Moxey et al. (2004), estudando a influência da representação dos referentes na resolução de pronomes plurais e singulares, reportam que os efeitos esperados para os pronomes plurais ocorrem nos trechos finais das sentenças, em oposição ao efeito imediato encontrado para as sentenças com pronomes singulares. Segundo os autores, esse resultado seria indício de que pronomes plurais, diferentemente dos singulares, não criam uma relação correferencial de forma imediata. Corroborando suas hipóteses, é possível, à luz dos nossos dados, supor que o efeito encontrado pelos autores seja, de fato, resultado da não resolução referencial imediata do pronome plural.

A mesma linha de raciocínio se aplica para explicar os dados sobre o processamento do singular they em inglês, obtidos por Sanford et al. (2008). Nesse estudo, conduzido por meio de rastreamento ocular, os efeitos esperados para pronomes singulares foram percebidos em medidas imediatas de processamento (tempo de regressão e número de regressões a partir da região analisada), mas os efeitos para pronomes plurais só se fizeram perceber na medida de tempo total de fixação, que reflete processos mais tardios do processamento. Esse resultado pode ser satisfatoriamente explicado se considerarmos que o processo de resolução do pronome plural não ocorre imediatamente, o que faria com que os efeitos esperados não fossem captados por medidas que refletem o custo imediato de processamento.

Por fim, a hipótese de uma resolução tardia ainda explica os resultados de um estudo anterior em que testamos como pronomes plurais e singulares se comportam frente à revogação da correferência supostamente estabelecida com um antecedente explícito (GODOY, 2014). Segundo os dados obtidos, o processamento de pronomes plurais, diferentemente dos singulares, não resulta em custo adicional caso a relação de correferência seja revogada por informações apresentadas na região posterior ao pronome, uma evidência de que, talvez, a correferencialidade não seja estabelecida de pronto, mesmo quando há antecedente explícito.

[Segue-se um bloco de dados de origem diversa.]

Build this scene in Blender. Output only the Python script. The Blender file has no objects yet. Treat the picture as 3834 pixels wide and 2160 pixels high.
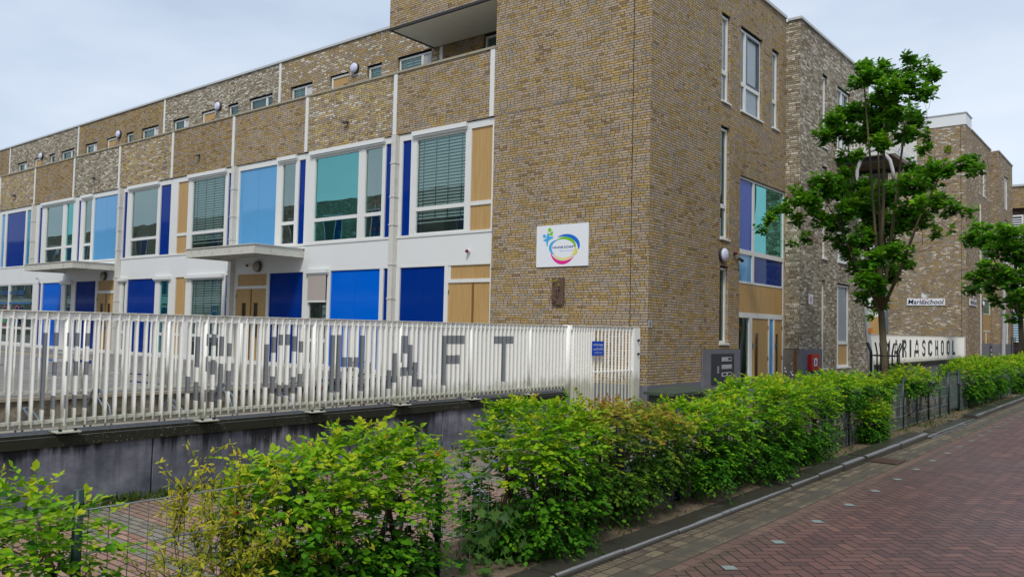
import bpy, math, random
import numpy as np
from mathutils import Matrix, Vector
R = math.radians
C = bpy.context.scene.collection
rng = random.Random(7)
NP = np.random.default_rng(11)

ORD = 'first second third fourth fifth sixth seventh eighth ninth tenth eleventh twelfth thirteenth fourteenth fifteenth sixteenth seventeenth eighteenth nineteenth twentieth'.split()
ORD += ['twenty '+o_ for o_ in ORD[:10]]
# ------------------------------------------------------------------ camera
def cam_rows(a, b, c):
    ca, sa, cb, sb, cc, sc = math.cos(a), math.sin(a), math.cos(b), math.sin(b), math.cos(c), math.sin(c)
    r = np.array([ca, -sa, 0]); f = np.array([sa*cb, ca*cb, sb]); d = -np.array([-sa*sb, -ca*sb, cb])
    return cc*r+sc*d, -sc*r+cc*d, f
cd = bpy.data.cameras.new('camera'); cam = bpy.data.objects.new('camera', cd); C.objects.link(cam)
cx, cy, cf = cam_rows(R(-39.06301461), R(2.80153411), R(-1.25551856))
cam.matrix_world = Matrix(((cx[0], -cy[0], -cf[0], 0), (cx[1], -cy[1], -cf[1], 0), (cx[2], -cy[2], -cf[2], 1.8), (0, 0, 0, 1)))
cd.sensor_width = 36; cd.lens = 3051.11/3834*36; cd.clip_end = 2000; cd.clip_start = 0.1
bpy.context.scene.camera = cam

# ------------------------------------------------------------------ sky, sun, exposure
SUN_EL, SUN_AZ = R(52), R(150)     # azimuth clockwise from +Y
w = bpy.data.worlds.new('World'); bpy.context.scene.world = w; w.use_nodes = True
nt = w.node_tree; nt.nodes.clear()
out = nt.nodes.new('ShaderNodeOutputWorld'); bg = nt.nodes.new('ShaderNodeBackground')
sky = nt.nodes.new('ShaderNodeTexSky'); sky.sky_type = 'NISHITA'; sky.sun_disc = False
sky.sun_elevation = SUN_EL; sky.sun_rotation = SUN_AZ; sky.air_density = 1.0; sky.dust_density = 2.0
geo = nt.nodes.new('ShaderNodeTexCoord'); mp = nt.nodes.new('ShaderNodeMapping'); mp.inputs['Scale'].default_value = (1, 1, 3.2)
nz = nt.nodes.new('ShaderNodeTexNoise'); nz.inputs['Scale'].default_value = 1.7; nz.inputs['Detail'].default_value = 5; nz.inputs['Roughness'].default_value = .55
rp = nt.nodes.new('ShaderNodeValToRGB')
rp.color_ramp.elements[0].position = .28; rp.color_ramp.elements[0].color = (3.5, 4.3, 5.5, 1)
rp.color_ramp.elements[1].position = .74; rp.color_ramp.elements[1].color = (6.1, 6.7, 7.5, 1)
mx = nt.nodes.new('ShaderNodeMix'); mx.data_type = 'RGBA'; mx.inputs[0].default_value = .86
nt.links.new(geo.outputs['Generated'], mp.inputs[0]); nt.links.new(mp.outputs[0], nz.inputs['Vector'])
nt.links.new(nz.outputs['Fac'], rp.inputs[0])
nt.links.new(sky.outputs[0], mx.inputs[6]); nt.links.new(rp.outputs[0], mx.inputs[7])
nt.links.new(mx.outputs[2], bg.inputs[0]); bg.inputs[1].default_value = 0.1; nt.links.new(bg.outputs[0], out.inputs[0])
sd = bpy.data.lights.new('sun', 'SUN'); sd.energy = 1.5; sd.angle = R(12); sd.color = (1, .94, .84)
so = bpy.data.objects.new('sun', sd); C.objects.link(so)
sv = Vector((math.sin(SUN_AZ)*math.cos(SUN_EL), math.cos(SUN_AZ)*math.cos(SUN_EL), math.sin(SUN_EL)))
so.rotation_euler = sv.to_track_quat('Z', 'Y').to_euler(); so.location = (0, 0, 30)
vs = bpy.context.scene.view_settings
vs.view_transform = 'Standard'; vs.look = 'None'; vs.exposure = 0.52; vs.gamma = 1; vs.use_curve_mapping = False
bpy.context.scene.cycles.max_bounces = 6; bpy.context.scene.cycles.transparent_max_bounces = 12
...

Ainda que nossos resultados possam apenas suportar, mas não corroborar, as hipóteses sobre o processamento de pronomes plurais em relação de correferência, acreditamos que eles constituam uma clara evidência de que o processamento de pronomes plurais sem antecedente não resulte em acréscimo de custo cognitivo. O traço de indeterminação de pronomes plurais, que têm sido negligenciado pelos estudos de processamento, é capaz de criar um contexto em que é possível observar que sua resolução pode seguir sem qualquer custo adicional mesmo quando não há antecedente disponível. Em outras palavras, nossos dados servem à função de evidenciar que o processamento de pronomes plurais não é, a priori, um fenômeno estritamente anafórico.